The Apache Software Foundation (ASF), already the dominant player in the Web Server space, is gearing up to take on the J2EE
The project has moved from “incubation” phase to full project status.
“Most people see it as an important milestone in the path to a certified J2EE server,” said Dain Sundstrom, a Geronimo co-founder and community member. “I personally see it as a critical step for the community.”
The Apache Geronimo project began last August in an effort to develop a J2EE certified server that is freely available and licensed under the open source Apache Software License. Developers built Geronimo through the collaboration of a number of open source enterprise middleware groups, including Apache’s own popular Apache Tomcat project.

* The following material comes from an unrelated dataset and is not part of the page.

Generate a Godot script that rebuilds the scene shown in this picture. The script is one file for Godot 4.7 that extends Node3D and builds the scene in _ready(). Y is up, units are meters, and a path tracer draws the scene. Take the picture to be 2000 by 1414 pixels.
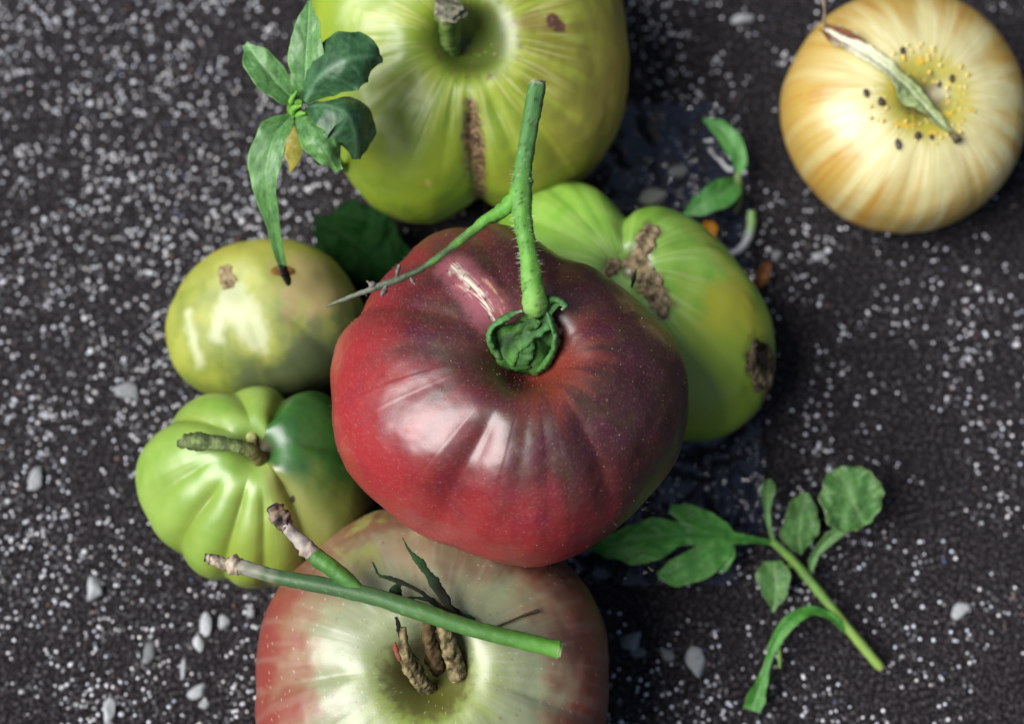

Sundstrom said the incubation process was key. “Some people wrongly think that being in the incubator means a project is not ready for prime time, which was the case for us. But it is not for all projects,” he said. “In the beginning, we simply didn’t know how to run things and had a lot of coaching from the incubator team.”

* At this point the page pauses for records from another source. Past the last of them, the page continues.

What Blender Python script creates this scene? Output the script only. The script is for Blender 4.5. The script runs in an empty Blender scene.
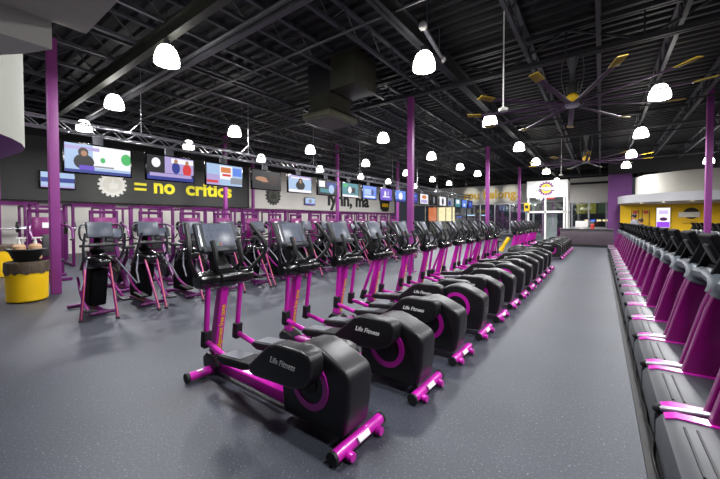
import bpy, bmesh, math, random
from mathutils import Vector, Matrix
R = math.radians
random.seed(7)
S = bpy.context.scene
COL = S.collection

# ------------------------------------------------------------ materials
def lin(h):
    h = h.lstrip('#'); o = []
    for i in (0, 2, 4):
        c = int(h[i:i+2], 16) / 255
        o.append(c / 12.92 if c <= .04045 else ((c + .055) / 1.055) ** 2.4)
    return (*o, 1)

def mat(name, hexc, rough=.5, metal=0, var=0, scale=8, emit=None, es=0, spec=.5, coat=0, bump=0, bscale=60):
    m = bpy.data.materials.new(name); m.use_nodes = True
    nt = m.node_tree; b = nt.nodes['Principled BSDF']
    c = lin(hexc)
    b.inputs['Base Color'].default_value = c
    b.inputs['Roughness'].default_value = rough
    b.inputs['Metallic'].default_value = metal
    b.inputs['Specular IOR Level'].default_value = spec
    b.inputs['Coat Weight'].default_value = coat
    b.inputs['Coat Roughness'].default_value = .15
    if emit:
        b.inputs['Emission Color'].default_value = lin(emit)
        b.inputs['Emission Strength'].default_value = es
    if var or bump:
        tc = nt.nodes.new('ShaderNodeTexCoord')
        n = nt.nodes.new('ShaderNodeTexNoise'); n.inputs['Scale'].default_value = scale; n.inputs['Detail'].default_value = 4
        nt.links.new(tc.outputs['Object'], n.inputs['Vector'])
        if var:
            r = nt.nodes.new('ShaderNodeValToRGB')
            r.color_ramp.elements[0].position = .3; r.color_ramp.elements[1].position = .7
            r.color_ramp.elements[0].color = (*[x * (1 - var) for x in c[:3]], 1)
            r.color_ramp.elements[1].color = (*[min(1, x * (1 + var)) for x in c[:3]], 1)
            nt.links.new(n.outputs['Fac'], r.inputs['Fac']); nt.links.new(r.outputs['Color'], b.inputs['Base Color'])
        if bump:
            n2 = nt.nodes.new('ShaderNodeTexNoise'); n2.inputs['Scale'].default_value = bscale
            nt.links.new(tc.outputs['Object'], n2.inputs['Vector'])
            bp = nt.nodes.new('ShaderNodeBump'); bp.inputs['Strength'].default_value = bump; bp.inputs['Distance'].default_value = .01
            nt.links.new(n2.outputs['Fac'], bp.inputs['Height']); nt.links.new(bp.outputs['Normal'], b.inputs['Normal'])
    return m

def glow(name, hexc, strength):
    return mat(name, '#050505', .4, emit=hexc, es=strength)

M = {}
M['purple'] = mat('purple_paint', '#c41ca8', .28, .05, .06, 3, coat=.5)
M['dpurple'] = mat('deep_purple_paint', '#74095f', .3, .25, .08, 3, coat=.4)
M['colpurple'] = mat('column_purple_paint', '#8a3784', .5, 0, .06, 3)
M['rackpurple'] = mat('rack_purple_paint', '#5c0e58', .38, .1, .06, 3)
M['wallpurple'] = mat('wall_purple_paint', '#6a3a76', .75, 0, .06, 1)
M['black'] = mat('black_plastic', '#19181b', .36, 0, .12, 5, bump=.08, bscale=300)
M['blackm'] = mat('black_rubber', '#0f0f11', .6, 0, .1, 8)
M['dgrey'] = mat('dark_grey_plastic', '#303338', .4, 0, .08, 5)
M['grey'] = mat('grey_console_plastic', '#6d7079', .35, 0, .06, 5)
M['bar'] = mat('slate_bar_plastic', '#4a5158', .45, 0, .05, 5)
M['pedal'] = mat('pedal_grey', '#5b5e64', .45, 0, .1, 20)
M['silver'] = mat('brushed_silver', '#b9bac0', .3, .85, .05, 20)
M['white'] = mat('white_paint', '#e4e2dd', .7, 0, .03, 1)
M['whitewall'] = mat('off_white_wall_paint', '#d6d2ca', .8, 0, .03, .8)
M['offwhite'] = mat('warm_white_soffit', '#d8d5cc', .75, 0, .03, 1)
M['drum'] = mat('drum_wall_paint', '#8f9086', .8, 0, .04, 1)
M['cream'] = mat('cream_drum_paint', '#a8a49a', .8, 0, .03, 1)
M['canopy'] = mat('canopy_edge_paint', '#b4b4b6', .7, 0, .05, 1)
M['cblack'] = mat('matt_black_plastic', '#0d0d0f', .7, 0, .1, 5, spec=.05)
M['gloss'] = mat('gloss_black_plastic', '#0c0c0d', .2, 0, .1, 5, coat=.6)
M['joist'] = mat('joist_steel_paint', '#3f3f47', .5, .1, .2, 3)
M['rim'] = mat('pale_duct_metal', '#6a6a58', .5, .2, .2, 3)
M['lemon'] = mat('lemon_letter_paint', '#fff01e', .5, 0, .03, 3)
M['leg'] = mat('mid_purple_paint', '#8a1078', .35, .2, .05, 3)
M['brightwall'] = mat('bright_white_wall_paint', '#ece9e2', .8, 0, .02, .8)
M['greysof'] = mat('grey_soffit_paint', '#cbc8ba', .8, 0, .04, .8)
M['darkwall'] = mat('charcoal_wall_paint', '#3f403e', .7, 0, .08, .6)
M['yellow'] = mat('yellow_paint', '#f2c200', .5, 0, .04, 3)
M['yellowwall'] = mat('yellow_wall_paint', '#f0c31a', .7, 0, .05, 1)
M['gold'] = mat('gold_letter_paint', '#d6a800', .5, 0, .05, 3)
M['ink'] = mat('black_letter_paint', '#101010', .5)
M['steel'] = mat('ceiling_steel_paint', '#242429', .55, .1, .2, 3)
M['lsteel'] = mat('light_ceiling_steel', '#58585e', .45, .4, .12, 3)
M['greensteel'] = mat('olive_steel_paint', '#2c2e27', .55, .1, .15, 3)
M['deck'] = mat('ceiling_deck_paint', '#151419', .6, .1, .25, 1.5)
M['olive'] = mat('olive_duct_metal', '#45453a', .5, .3, .2, 3)
M['truss'] = mat('aluminium_truss', '#b3b3b8', .3, .8, .05, 10)
M['lamp'] = glow('lamp_glow', '#fffdf6', 9)
M['lens'] = glow('lens_glow', '#fffaf0', 12)
M['desk'] = mat('desk_laminate', '#4f454b', .35, 0, .12, 3)
M['bag'] = mat('brown_bin_liner', '#55493c', .35, 0, .35, 14, bump=.8, bscale=30)
M['tan'] = mat('tan_bottle_plastic', '#cda57f', .5, 0, .06, 10)
M['skin'] = mat('skin', '#b98768', .55)
M['hair'] = mat('dark_hair', '#1b1512', .6)
M['cloth'] = mat('dark_cloth', '#22242c', .8)
M['seat'] = mat('black_vinyl', '#1c1b1e', .4)
M['orange'] = mat('orange_accent', '#e0902a', .5)
M['sticker'] = mat('white_sticker', '#f0f0ee', .5)
M['glossblack'] = mat('glossy_black_screen', '#0a0a0c', .12)
M['red'] = mat('red_paint', '#b8362a', .5)
M['fanpurple'] = mat('dark_fan_purple', '#3c1743', .5)
M['fanyellow'] = mat('fan_tip_yellow', '#a58a10', .5)

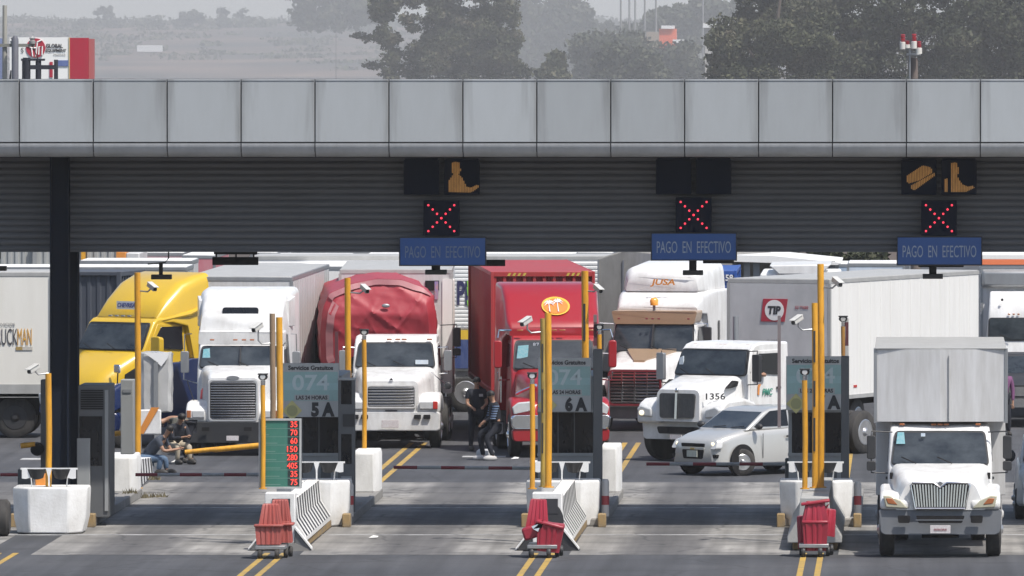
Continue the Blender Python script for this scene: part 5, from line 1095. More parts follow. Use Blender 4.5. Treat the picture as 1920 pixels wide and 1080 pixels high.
MB().loft([rt_ring(2.52,1.02,.94,2.88,3.04,.06,bow=.20),rt_ring(2.95,1.12,1.0,2.90,3.46,.06,rt=.22,bow=.15),rt_ring(3.5,1.18,1.04,2.8,3.84,.06,rt=.26,bow=.06),rt_ring(4.0,1.22,1.10,1.0,4.0,.06,rt=.26),rt_ring(4.35,1.22,1.12,1.0,4.06,.06,rt=.2)]).build('sleeper_fairing',YEL,t,smooth=60)
for s in (-1,1):
    MB().prism([(2.25,.45),(4.35,.45),(4.35,2.05),(3.6,2.05),(3.4,1.98),(2.3,1.95)],'x',s*1.05,s*1.235).build('navy_side_skirt',NAVY,t,bevel=.03)
    MB().tube([(s*1.0,2.72,2.95),(s*1.16,3.6,3.1),(s*1.21,4.2,3.3)],[.03,.07,.03],8).build('fairing_crease',YEL,t)
lt=MB().box(-.30,.34,-.012,0,-.09,.10); lt.build('logo_strip',PALM,t).location=(0,2.68,3.30); text('CHEVRISA',.11,mat('lettering_blue',(.04,.06,.25),.5),t,(.02,2.655,3.305),w=.56,bold=.02,italic=.2)
markers(t,(-.3,-.1,.1,.3),2.46,3.04,m=STEEL)
MB().lathe([(-.02,.18),(-.02,.13),(.02,.13),(.02,.18)],(0,0,0),'x',20).xf(Matrix.Translation((1.235,4.15,2.45))).build('green_emblem',mat('emblem_green',(.12,.35,.10),.6),t)
for c in t.children:      # short sloping nose
    sq=lambda y: 2.1-(2.1-y)*.60 if y<2.1 else y
    if c.location.length>.01: c.location.y=sq(c.location.y)
    else:
        for v in c.data.vertices: v.co.y=sq(v.co.y)
        for k in c.children:
            for v in k.data.vertices: v.co.y=sq(v.co.y)
# dark container trailer behind
tr=thing('shipping_container','dark blue grey corrugated container behind the yellow truck','container',(WX(250,262),262,0),80)
container(tr,1.25,8.6,1.1,3.72,mat('container_slate',(.055,.062,.078),.6,dirt=.4,dcol=(.06,.065,.08)),nf=9,ns=34)
MB().box(-.5,.5,.4,8,.8,1.1).build('trailer_frame',CHASSIS,tr)
for s in (-1,1):
    for y in (1.5,7.2): wheel(tr,s*1.0,y,.5,.27,RIMW,dual=True)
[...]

Sundstrom said the project is now a separately managed body in
Apache without oversight from the incubator team.
“From the start of the project we have intended Geronimo to simply be the best J2EE implementation,” Sundstrom said, “which means we have put a lot of time into reliability, recoverability, manageability, configuration management and security.”
Though the project is not yet “feature complete,” Sundstrom suggested that end users play around with Geronimo so they can help shape the project. “When we announce this milestone it will mean that the project believes all features required for a certified J2EE server are present and working in the code.”
The Apache Geronimo milestone release is expected later this year.